This work addresses the challenge of obtaining real-time channel state information (CSI) in massive MIMO systems, where high-fidelity wireless digital twin models incur prohibitive computational overhead. Instead of directly enhancing model fidelity, the proposed framework shifts the calibration target to discrete Fourier transform (DFT)-domain channel representations, enabling low-complexity alignment between synthesized and actual channels. By integrating a codebook-based feedback mechanism, the method leverages the calibrated channels to efficiently select optimal DFT codewords. Simulation results demonstrate that the approach significantly reduces computational complexity while substantially improving CSI accuracy, thereby offering a practical pathway for deploying digital twin-aided wireless systems.

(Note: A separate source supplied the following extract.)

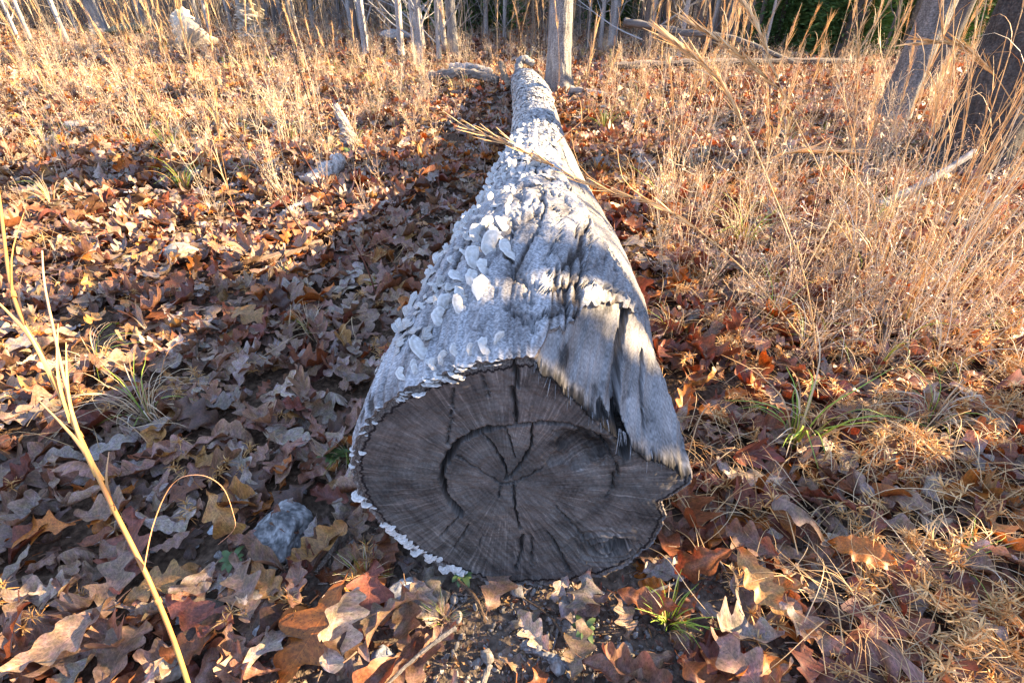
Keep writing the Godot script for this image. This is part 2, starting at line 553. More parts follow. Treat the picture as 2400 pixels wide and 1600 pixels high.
func bracket_mesh(sd: int, wide: float) -> ArrayMesh:
	# a fan shelf: attached at the origin, growing along -Z, upper side +Y
	var b := Buf.new()
	var na := 19
	var nr := 7
	for layer in 2:
		var base := b.v.size()
		for i in nr:
			var t := float(i) / (nr - 1)
			for j in na:
				var a := (float(j) / (na - 1) * 2.0 - 1.0) * 2.05
				var edge := 1.0 + 0.13 * n_a.get_noise_2d(a * 14.0 + sd * 37.0, 5.0) + 0.05 * sin(a * 6.0 + sd) - 0.07 * a * a / 3.0
				var r := t * edge
				var y := 0.20 * sin(t * 1.9) - 0.22 * t * t + 0.022 * sin(t * 17.0 + sd)
				y += 0.09 * t * t * sin(a * 2.6 + sd * 1.7) + 0.05 * t * sin(a * 7.0 + sd)
				var p := Vector3(sin(a) * r * wide, y, -cos(a) * r * 0.9 - 0.05)
				if layer == 1:
					p.y -= 0.12 * (1.0 - t) + 0.03
				var zone := 0.5 + 0.5 * sin(t * 21.0 + sd)
				var stain := clampf(0.3 + 1.2 * n_b.get_noise_2d(p.x * 60.0 + sd * 70.0, p.z * 60.0), 0, 1)
				var col := Color(0.68, 0.66, 0.61).lerp(Color(0.40, 0.36, 0.30), zone * 0.95 * t)
				col = col.lerp(Color(0.40, 0.33, 0.22), clampf(0.75 - t * 2.2, 0, 1) * 0.8).lerp(Color(0.46, 0.44, 0.36), stain * 0.5)
				if t > 0.93:
					col = Color(0.70, 0.67, 0.60)
				if layer == 1:
					col = Color(0.50, 0.44, 0.36)
				b.vert(p, col)
		b.lattice(base, nr, na, false, layer == 1)
		if layer == 1:
			for j in na - 1:
				var t0 := (nr - 1) * na + j
				var u0 := base + (nr - 1) * na + j
				b.quad(t0, t0 + 1, u0 + 1, u0)
	return b.mesh()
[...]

Wireless digital twins can be leveraged to provide site-specific synthetic channel information through precise physical modeling and signal propagation simulations. This can help reduce the overhead of channel state information (CSI) acquisition, particularly needed for large-scale MIMO systems. For high-quality digital twin channels, the classical approach is to increase the digital twin fidelity via more accurate modeling of the environment, propagation, and hardware. This, however, comes with high computational cost, making it unsuitable for real-time applications. In this paper, we propose a new framework that, instead of calibrating the digital twin model itself, calibrates the DFT-domain channel information to reduce the gap between the low-fidelity digital twin and its high-fidelity counterpart or the real world. This allows systems to leverage a low-complexity digital twin for generating real-time channel information without compromising quality. To evaluate the effectiveness of the proposed approach, we adopt codebook-based CSI feedback as a case study, where refined synthetic channel information is used to identify the most relevant DFT codewords for each user. Simulation results demonstrate the effectiveness of the proposed digital twin calibration approach in achieving high CSI acquisition accuracy while reducing the computational overhead of the digital twin. This paves the way for realizing digital twin assisted wireless systems.